Part of that “stuff” was Charley and Debie’s hegira from Mexico to Alaska, hunting behind a Brittany named Kelly. The goal was for Kelly to point all 18 major species of North American game birds.  “Kelly, He Got Them All” is the quirky Cliff’s Notes version of that quest. 

However, it’s the last chapter of Gun Dogs and Bird Guns, Waterman’s elegy to that “fuzzy little dog” (as one pointer chauvinist once described Kelly) that offers the best insight into Charley Waterman the man.  You and I might agree that the maudlin “dead dog” story is the hoariest cliché in outdoor writing. But Charley never wrote a clichéd or maudlin piece in his professional life.  You will have a hard time finding a better tribute to a gun dog than “Going Up Under The Mountain,” a spare, powerful piece of writing that I think first appeared in Gray’s Sporting Journal.

At age 85, Charley was pursuing another of his outdoor interests, cycling, when a hit-and-run driver almost ended his life.
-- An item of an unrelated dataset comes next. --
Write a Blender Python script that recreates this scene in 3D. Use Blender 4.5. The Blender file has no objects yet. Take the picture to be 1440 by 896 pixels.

The brain trauma incurred in the accident meant Waterman would have to learn to talk, walk, and yes, type again.  Within months, he was back writing his monthly column for Florida Sportsman

Charley would live and write and enjoy the outdoors for six years after the accident.  An obituary published in January, 2005, in the Orlando Sentinel quoted Debie Waterman: “He wrote all his life. In fact, he never retired.”

Enjoy Gun Dogs and Bird Guns for the first time, or the umpteenth time you’ve cherry picked these 25 essays. In his introduction to the book, Ed Gray writes, “I sometimes think that it would be possible to live a full and rich life in the outdoors without every lacing up a boot, uncasing a shotgun, heeling a bird dog or trying to shoot a bobwhite quail…All you’ve have to do is read Charley Waterman.”